Aim of the task →
Find every line in the records below that holds the word "recreates" and copy it.

Excerpt from a dataset →
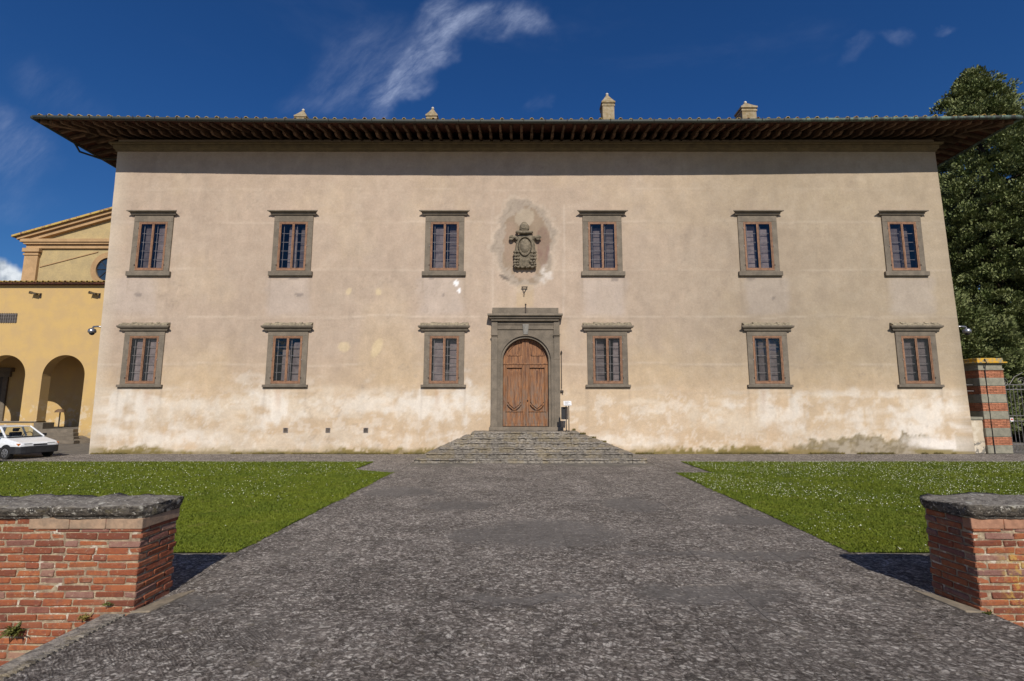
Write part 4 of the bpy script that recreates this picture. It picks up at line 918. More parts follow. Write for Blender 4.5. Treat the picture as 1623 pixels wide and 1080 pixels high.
for sx in (-1, 1):
    m_ = MB(); b_ = q(832+sx*21, 378); s0 = q(832+sx*12, 378)
    m_.tube([(s0[0], -.10, s0[1]-.05), (s0[0]+sx*.1, -.14, s0[1]+.04), (b_[0], -.13, b_[1]+.02)], [.09, .075, .08], 8)
    m_.tube([(b_[0]+.11*math.cos(t)*(1-t/14), -.16, b_[1]+.11*math.sin(t)*(1-t/14)) for t in np.linspace(0, 9, 22)], .045, 6); m_.build('scroll', M_arms, arm)
    m_ = MB()
    for py, rr in ((401, .10), (406, .11), (411, .11), (416, .10), (420, .09)):
        for dx in (-.07, .06): c0 = q(832+sx*13, py); m_.sphere((c0[0]+dx+random.uniform(-.03, .03), -.20, c0[1]), rr*.8, .1, rr*.75, 8, 6, .1)
    m_.build('garland', M_arms, arm)
m_ = MB()
for k in range(9): c0 = q(817+k*3.8, 423+1.2*(k % 2)); m_.sphere((c0[0], -.14, c0[1]), .085, .12, .07, 8, 6, .1)
m_.build('scrolled_foot', M_arms, arm)
X, Z = F(831, 462, Y0)
m_ = MB(); m_.tube([(X-.13, Y0-.09, Z+.18), (X+.15, Y0-.09, Z+.18)], .026, 6); m_.tube([(X-.10, Y0-.09, Z+.18), (X-.01, Y0-.05, Z-.08)], .012, 5); m_.tube([(X+.12, Y0-.09, Z+.18), (X-.01, Y0-.05, Z-.08)], .012, 5); m_.tube([(X-.01, Y0-.02, Z-.08), (X-.01, Y0-.08, Z-.2)], .02, 6)
for dx in (-.1, .12): m_.tube([(X+dx, Y0-.09, Z+.18), (X+dx, Y0+.02, Z+.18)], .012, 5)
tag(m_.build('iron_bracket', M_iron), 'small black iron triangle bracket on the wall between the carved arms and the door', 'bracket')
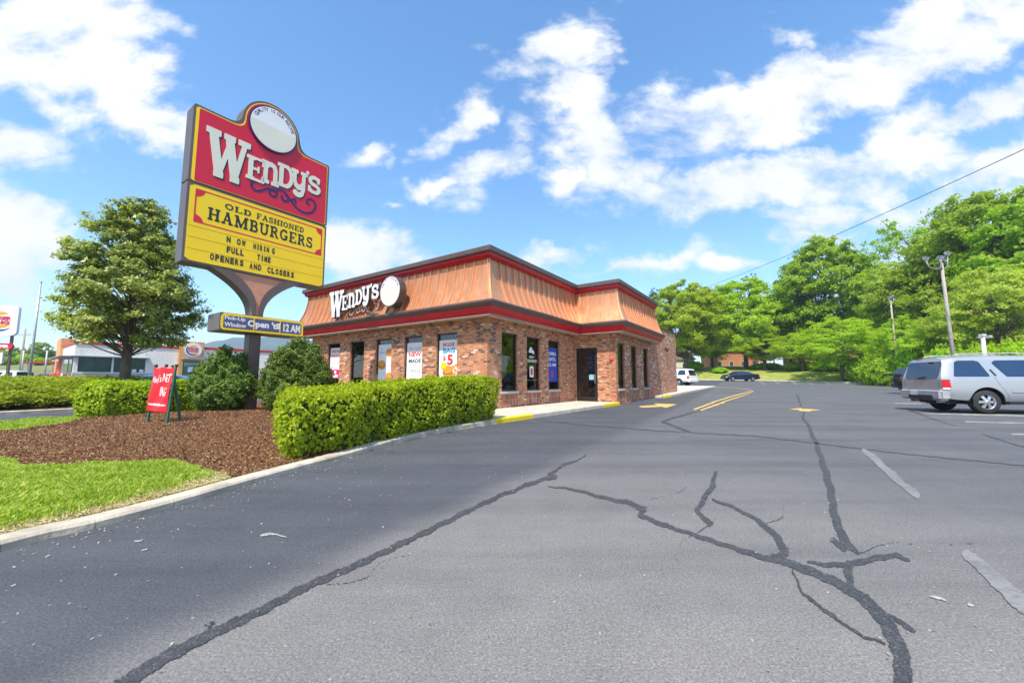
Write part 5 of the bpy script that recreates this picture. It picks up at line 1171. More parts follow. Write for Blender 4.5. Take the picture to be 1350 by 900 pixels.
# houses glimpsed behind the trees
M['siding_brick'] = mat('orange_brick_far', (.42, .17, .09), .85); M['siding_white'] = mat('white_siding', (.6, .58, .54), .8); M['shingle'] = mat('brown_shingle', (.16, .1, .08), .9); M['glassfar'] = mat('far_glass', (.04, .05, .06), .1)
def house(label, x, y, rz, w, dp, h, mt, z0):
    t = thing('house', label, 'house', (x, y, z0), rz, 'houses behind the trees')
    MB().box(-w / 2, w / 2, 0, dp, -1.5, h).build('wall', mt, t)
    m_ = MB(); o = .4; r_ = 2.0; m_.add([(-w / 2 - o, -o, h), (w / 2 + o, -o, h), (w / 2 + o, dp + o, h), (-w / 2 - o, dp + o, h), (-w / 2 - o, dp / 2, h + r_), (w / 2 + o, dp / 2, h + r_)], [(0, 1, 5, 4), (2, 3, 4, 5), (0, 4, 3), (1, 2, 5), (0, 3, 2, 1)]); m_.build('roof', 'shingle', t)
    for k in range(int(w // 2.6)):
        xx = -w / 2 + 1.3 + k * 2.6; f_ = MB().box(xx - .5, xx + .5, -.05, .02, 1.0, 2.3).build('window', 'siding_white', t); MB().box(xx - .42, xx + .42, -.065, -.052, 1.08, 2.22).build('pane', 'glassfar', f_)
    MB().box(w / 2 - 1.1, w / 2 - .2, -.06, .02, 0, 2.05).build('door', 'siding_white', t)
house('orange brick house behind the bright bush and sedan', atx(975, 92), 92, -.1, 11, 8, 4.6, 'siding_brick', 3.2)
house('white house glimpsed left of the maple trunks', atx(892, 90), 90, .1, 9, 7, 3.2, 'siding_white', 2.6)
house('orange brick house behind the yellow-green tree', atx(1095, 84), 84, -.3, 12, 8, 3.0, 'siding_brick', 4.2)
# wooden fence on the bank
ft = thing('bank_fence', 'low weathered wooden fence in the shade on the bank', 'fence', (0, 0, 0))
m_ = MB(); A0 = (atx(1075, 72), 72); A1 = (atx(1150, 62), 62); nP = 60
for k in range(nP):
    x0, y0 = [A0[j] + (A1[j] - A0[j]) * k / nP for j in (0, 1)]; x1, y1 = [A0[j] + (A1[j] - A0[j]) * (k + .92) / nP for j in (0, 1)]; z = bank(x0, y0)
    m_.add([(x0, y0, z), (x1, y1, z), (x1, y1, z + 1.5), (x0, y0, z + 1.5), (x0, y0 + .04, z), (x1, y1 + .04, z), (x1, y1 + .04, z + 1.5), (x0, y0 + .04, z + 1.5)], [(0, 1, 2, 3), (7, 6, 5, 4), (0, 3, 7, 4), (1, 5, 6, 2), (3, 2, 6, 7)])
m_.build('boards', 'twig', ft)
for k in range(0, nP + 1, 10):
    x0, y0 = [A0[j] + (A1[j] - A0[j]) * k / nP for j in (0, 1)]; z = bank(x0, y0); MB().box(x0 - .06, x0 + .06, y0 + .05, y0 + .15, z, z + 1.6).build('post', 'twig', ft)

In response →
Write part 4 of the bpy script that recreates this picture. It picks up at line 918. More parts follow. Write for Blender 4.5. Treat the picture as 1623 pixels wide and 1080 pixels high.
Write part 5 of the bpy script that recreates this picture. It picks up at line 1171. More parts follow. Write for Blender 4.5. Take the picture to be 1350 by 900 pixels.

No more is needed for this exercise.